Output every line of the material exactly, omitting images.

----

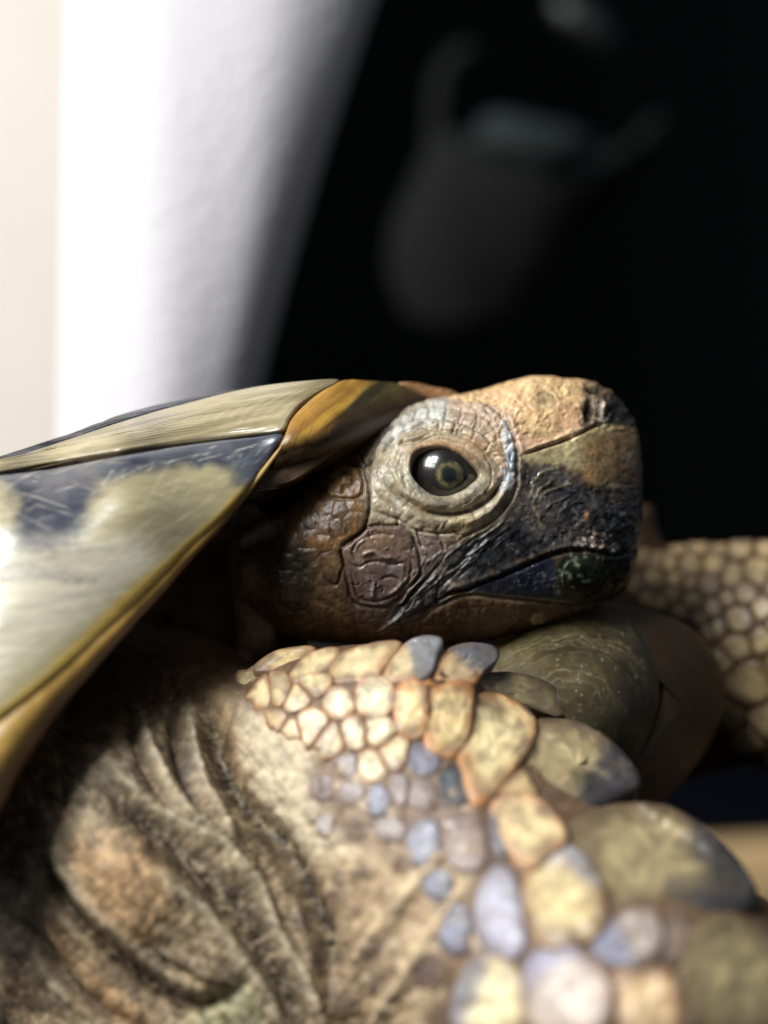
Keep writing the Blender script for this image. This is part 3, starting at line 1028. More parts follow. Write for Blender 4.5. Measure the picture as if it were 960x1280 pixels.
def sdf_far(p):
    g_ = rcone(p, (850, 830, -440), (1010, 812, -380), 122, 130)
    g_ = smin(g_, rcone(p, (1010, 812, -380), (1120, 1000, -360), 120, 120), 40)
    g_ = smin(g_, rcone(p, (1120, 1000, -360), (1150, 1650, -360), 120, 110), 40)
    g_ = smin(g_, rcone(p, (786, 648, -400), (776, 760, -420), 34, 60), 30)
    g_ = smin(g_, rcone(p, (850, 830, -440), (300, 1000, -420), 130, 200), 60)
    return g_


def sdf_body(p):
    f = sdf_near(p)
    f = smin(f, rcone(p, (146, 1062, 25), (330, 1260, 30), 165, 180), 50)      # folded skin of the upper arm
    f = smin(f, rcone(p, (100, 1185, 60), (190, 1320, 60), 120, 150), 40)
    f = smin(f, rcone(p, (215, 905, -75), (300, 1010, -30), 105, 130), 60)      # shoulder skin up to the neck
    f = smin(f, rcone(p, (120, 900, -130), (215, 905, -75), 120, 105), 60)
    f = smin(f, rcone(p, (-150, 1000, -250), (200, 1150, -200), 330, 240), 80)   # trunk
    f = smin(f, rcone(p, (330, 725, -190), (130, 860, -290), 96, 170), 40)      # neck
    f = smin(f, rcone(p, (318, 680, -96), (322, 800, -80), 18, 24), 10)        # collar folds
    f = smin(f, rcone(p, (300, 690, -90), (314, 806, -72), 15, 20), 5)
    # far foreleg
    g_ = sdf_far(p)
    f = smin(f, g_, 40)
    # stand on the ground
    gz = (p[..., 1] - 640) * (DP - p[..., 2]) / DP - HC
    return np.maximum(f, gz * 0.8)


def grad(f, p, e=1.0):
    g_ = np.stack([f(p + np.eye(3)[i] * e) - f(p - np.eye(3)[i] * e) for i in range(3)], -1) / (2 * e)
    return g_ / (np.linalg.norm(g_, axis=-1, keepdims=True) + 1e-9)


def surface_nets(f, lo, hi, h):
    ax = [np.arange(lo[i], hi[i] + h, h) for i in range(3)]
    G = np.stack(np.meshgrid(*ax, indexing='ij'), -1)
    V = f(G)
    s = V < 0
    nx, ny, nz = V.shape
    c = np.zeros((nx - 1, ny - 1, nz - 1), int)
    for a in (0, 1):
        for b in (0, 1):
            for d in (0, 1):
                c += s[a:nx - 1 + a, b:ny - 1 + b, d:nz - 1 + d]
    act = (c > 0) & (c < 8)
    idx = np.full(act.shape, -1)
    idx[act] = np.arange(act.sum())
    I = np.argwhere(act)
    P = (I + 0.5) * h + np.array(lo)
    quads = []
    for axn in range(3):
        a = [slice(None)] * 3
        b = [slice(None)] * 3
        a[axn] = slice(0, -1)
        b[axn] = slice(1, None)
        s0, s1 = s[tuple(a)], s[tuple(b)]
        E = np.argwhere(s0 != s1)
        u, v = [(1, 2), (2, 0), (0, 1)][axn]
        ok = (E[:, u] > 0) & (E[:, v] > 0) & (E[:, u] < V.shape[u] - 1) & (E[:, v] < V.shape[v] - 1)
        E = E[ok]
        du = np.zeros(3, int)
        dv = np.zeros(3, int)
        du[u] = 1
        dv[v] = 1
        q = np.stack([idx[tuple((E - du - dv).T)], idx[tuple((E - dv).T)], idx[tuple(E.T)], idx[tuple((E - du).T)]], -1)
        fl = s0[tuple(E.T)]
        q[~fl] = q[~fl][:, ::-1]
        quads.append(q)
    return P, np.vstack(quads)


def project(f, P, it=4):
    for _ in range(it):
        n_ = grad(f, P)
        P = P - n_ * np.clip(f(P), -12, 12)[:, None] * 0.9
    return P


def subdivide(P, Q, sel=None):
    if sel is not None:
        keep = Q[~sel]
        Q = Q[sel]
    n0 = len(P)
    E = np.sort(np.stack([Q, np.roll(Q, -1, 1)], -1).reshape(-1, 2), 1)
    U, inv = np.unique(E, axis=0, return_inverse=True)
    inv = inv.reshape(-1, 4)
    M = (P[U[:, 0]] + P[U[:, 1]]) / 2
    Fc = P[Q].mean(1)
    e = n0 + inv
    c = n0 + len(U) + np.arange(len(Q))
    out = [np.stack([Q[:, i], e[:, i], c, e[:, (i - 1) % 4]], -1) for i in range(4)]
    R = np.vstack(out)
    if sel is not None:
        R = np.vstack([R, keep])
    return np.vstack([P, M, Fc]), R


def relax(P, Q, it=2):
    for _ in range(it):
        A = np.zeros_like(P)
        n_ = np.zeros(len(P))
        c = P[Q].mean(1)
        for i in range(4):
            np.add.at(A, Q[:, i], c)
            np.add.at(n_, Q[:, i], 1)
        P = np.where(n_[:, None] > 0, A / np.maximum(n_, 1)[:, None], P)
    return P


BP, BQ = surface_nets(sdf_body, (-420, 620, -700), (1290, 1900, 480), 14.0)
BP = relax(BP, BQ, 3)
BP = project(sdf_body, BP)
for lev in range(2):
    cen = BP[BQ].mean(1)
    sel = (cen[:, 1] < 1330) & (cen[:, 0] > -60) & (cen[:, 0] < 1040) & (grad(sdf_body, cen)[:, 2] > -0.35)
    BP, BQ = subdivide(BP, BQ, sel)
    BP = project(sdf_body, BP, 2)
cen = BP[BQ].mean(1)
# drop hidden back pieces of the extra level, keep all

# ---- leg relief and pigment
LG = Canvas(-60, 640, 1010, 1340, (150, 122, 86), seed=5)
X, Y = LG.X, LG.Y
n = sstep(0.4, 0.6, fbm(X, Y, 46, 3))[..., None]
LG.C = lin((176, 148, 108)) * n + lin((120, 92, 64)) * (1 - n)
# neck and hollow
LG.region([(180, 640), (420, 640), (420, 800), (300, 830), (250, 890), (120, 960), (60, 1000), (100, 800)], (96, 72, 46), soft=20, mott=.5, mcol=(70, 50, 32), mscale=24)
LG.region([(288, 680), (312, 670), (336, 690), (342, 810), (312, 830), (296, 790)], (122, 96, 74), soft=8)
# far leg
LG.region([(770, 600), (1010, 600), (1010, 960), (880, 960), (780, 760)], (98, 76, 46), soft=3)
# upper arm skin, mottled dark
LG.region([(20, 1010), (130, 930), (240, 880), (290, 960), (370, 1090), (430, 1340), (0, 1340)], (166, 144, 114), soft=20, mott=0.75, mcol=(92, 76, 57), mscale=26, seed=8)
LG.region([(90, 1050), (160, 1050), (210, 1110), (200, 1170), (150, 1180), (105, 1130)], (206, 164, 116), a=0.6, soft=24, mott=0.5, mcol=(130, 104, 76), mscale=18)
LG.region([(60, 1160), (100, 1170), (130, 1215), (190, 1270), (150, 1280), (90, 1240)], (190, 148, 102), a=0.6, soft=16, mott=0.5, mcol=(96, 74, 56), mscale=18)
LG.region([(250, 1255), (310, 1230), (330, 1280), (300, 1340), (220, 1340)], (150, 148, 112), a=0.7, soft=12)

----

*Result for this exercise*
Keep writing the Blender script for this image. This is part 3, starting at line 1028. More parts follow. Write for Blender 4.5. Measure the picture as if it were 960x1280 pixels.
def sdf_far(p):
    g_ = rcone(p, (850, 830, -440), (1010, 812, -380), 122, 130)
    g_ = smin(g_, rcone(p, (1010, 812, -380), (1120, 1000, -360), 120, 120), 40)
    g_ = smin(g_, rcone(p, (1120, 1000, -360), (1150, 1650, -360), 120, 110), 40)
    g_ = smin(g_, rcone(p, (786, 648, -400), (776, 760, -420), 34, 60), 30)
    g_ = smin(g_, rcone(p, (850, 830, -440), (300, 1000, -420), 130, 200), 60)
    return g_


def sdf_body(p):
    f = sdf_near(p)
    f = smin(f, rcone(p, (146, 1062, 25), (330, 1260, 30), 165, 180), 50)      # folded skin of the upper arm
    f = smin(f, rcone(p, (100, 1185, 60), (190, 1320, 60), 120, 150), 40)
    f = smin(f, rcone(p, (215, 905, -75), (300, 1010, -30), 105, 130), 60)      # shoulder skin up to the neck
    f = smin(f, rcone(p, (120, 900, -130), (215, 905, -75), 120, 105), 60)
    f = smin(f, rcone(p, (-150, 1000, -250), (200, 1150, -200), 330, 240), 80)   # trunk
    f = smin(f, rcone(p, (330, 725, -190), (130, 860, -290), 96, 170), 40)      # neck
    f = smin(f, rcone(p, (318, 680, -96), (322, 800, -80), 18, 24), 10)        # collar folds
    f = smin(f, rcone(p, (300, 690, -90), (314, 806, -72), 15, 20), 5)
    # far foreleg
    g_ = sdf_far(p)
    f = smin(f, g_, 40)
    # stand on the ground
    gz = (p[..., 1] - 640) * (DP - p[..., 2]) / DP - HC
    return np.maximum(f, gz * 0.8)


def grad(f, p, e=1.0):
    g_ = np.stack([f(p + np.eye(3)[i] * e) - f(p - np.eye(3)[i] * e) for i in range(3)], -1) / (2 * e)
    return g_ / (np.linalg.norm(g_, axis=-1, keepdims=True) + 1e-9)


def surface_nets(f, lo, hi, h):
    ax = [np.arange(lo[i], hi[i] + h, h) for i in range(3)]
    G = np.stack(np.meshgrid(*ax, indexing='ij'), -1)
    V = f(G)
    s = V < 0
    nx, ny, nz = V.shape
    c = np.zeros((nx - 1, ny - 1, nz - 1), int)
    for a in (0, 1):
        for b in (0, 1):
            for d in (0, 1):
                c += s[a:nx - 1 + a, b:ny - 1 + b, d:nz - 1 + d]
    act = (c > 0) & (c < 8)
    idx = np.full(act.shape, -1)
    idx[act] = np.arange(act.sum())
    I = np.argwhere(act)
    P = (I + 0.5) * h + np.array(lo)
    quads = []
    for axn in range(3):
        a = [slice(None)] * 3
        b = [slice(None)] * 3
        a[axn] = slice(0, -1)
        b[axn] = slice(1, None)
        s0, s1 = s[tuple(a)], s[tuple(b)]
        E = np.argwhere(s0 != s1)
        u, v = [(1, 2), (2, 0), (0, 1)][axn]
        ok = (E[:, u] > 0) & (E[:, v] > 0) & (E[:, u] < V.shape[u] - 1) & (E[:, v] < V.shape[v] - 1)
        E = E[ok]
        du = np.zeros(3, int)
        dv = np.zeros(3, int)
        du[u] = 1
        dv[v] = 1
        q = np.stack([idx[tuple((E - du - dv).T)], idx[tuple((E - dv).T)], idx[tuple(E.T)], idx[tuple((E - du).T)]], -1)
        fl = s0[tuple(E.T)]
        q[~fl] = q[~fl][:, ::-1]
        quads.append(q)
    return P, np.vstack(quads)


def project(f, P, it=4):
    for _ in range(it):
        n_ = grad(f, P)
        P = P - n_ * np.clip(f(P), -12, 12)[:, None] * 0.9
    return P


def subdivide(P, Q, sel=None):
    if sel is not None:
        keep = Q[~sel]
        Q = Q[sel]
    n0 = len(P)
    E = np.sort(np.stack([Q, np.roll(Q, -1, 1)], -1).reshape(-1, 2), 1)
    U, inv = np.unique(E, axis=0, return_inverse=True)
    inv = inv.reshape(-1, 4)
    M = (P[U[:, 0]] + P[U[:, 1]]) / 2
    Fc = P[Q].mean(1)
    e = n0 + inv
    c = n0 + len(U) + np.arange(len(Q))
    out = [np.stack([Q[:, i], e[:, i], c, e[:, (i - 1) % 4]], -1) for i in range(4)]
    R = np.vstack(out)
    if sel is not None:
        R = np.vstack([R, keep])
    return np.vstack([P, M, Fc]), R


def relax(P, Q, it=2):
    for _ in range(it):
        A = np.zeros_like(P)
        n_ = np.zeros(len(P))
        c = P[Q].mean(1)
        for i in range(4):
            np.add.at(A, Q[:, i], c)
            np.add.at(n_, Q[:, i], 1)
        P = np.where(n_[:, None] > 0, A / np.maximum(n_, 1)[:, None], P)
    return P


BP, BQ = surface_nets(sdf_body, (-420, 620, -700), (1290, 1900, 480), 14.0)
BP = relax(BP, BQ, 3)
BP = project(sdf_body, BP)
for lev in range(2):
    cen = BP[BQ].mean(1)
    sel = (cen[:, 1] < 1330) & (cen[:, 0] > -60) & (cen[:, 0] < 1040) & (grad(sdf_body, cen)[:, 2] > -0.35)
    BP, BQ = subdivide(BP, BQ, sel)
    BP = project(sdf_body, BP, 2)
cen = BP[BQ].mean(1)
# drop hidden back pieces of the extra level, keep all

# ---- leg relief and pigment
LG = Canvas(-60, 640, 1010, 1340, (150, 122, 86), seed=5)
X, Y = LG.X, LG.Y
n = sstep(0.4, 0.6, fbm(X, Y, 46, 3))[..., None]
LG.C = lin((176, 148, 108)) * n + lin((120, 92, 64)) * (1 - n)
# neck and hollow
LG.region([(180, 640), (420, 640), (420, 800), (300, 830), (250, 890), (120, 960), (60, 1000), (100, 800)], (96, 72, 46), soft=20, mott=.5, mcol=(70, 50, 32), mscale=24)
LG.region([(288, 680), (312, 670), (336, 690), (342, 810), (312, 830), (296, 790)], (122, 96, 74), soft=8)
# far leg
LG.region([(770, 600), (1010, 600), (1010, 960), (880, 960), (780, 760)], (98, 76, 46), soft=3)
# upper arm skin, mottled dark
LG.region([(20, 1010), (130, 930), (240, 880), (290, 960), (370, 1090), (430, 1340), (0, 1340)], (166, 144, 114), soft=20, mott=0.75, mcol=(92, 76, 57), mscale=26, seed=8)
LG.region([(90, 1050), (160, 1050), (210, 1110), (200, 1170), (150, 1180), (105, 1130)], (206, 164, 116), a=0.6, soft=24, mott=0.5, mcol=(130, 104, 76), mscale=18)
LG.region([(60, 1160), (100, 1170), (130, 1215), (190, 1270), (150, 1280), (90, 1240)], (190, 148, 102), a=0.6, soft=16, mott=0.5, mcol=(96, 74, 56), mscale=18)
LG.region([(250, 1255), (310, 1230), (330, 1280), (300, 1340), (220, 1340)], (150, 148, 112), a=0.7, soft=12)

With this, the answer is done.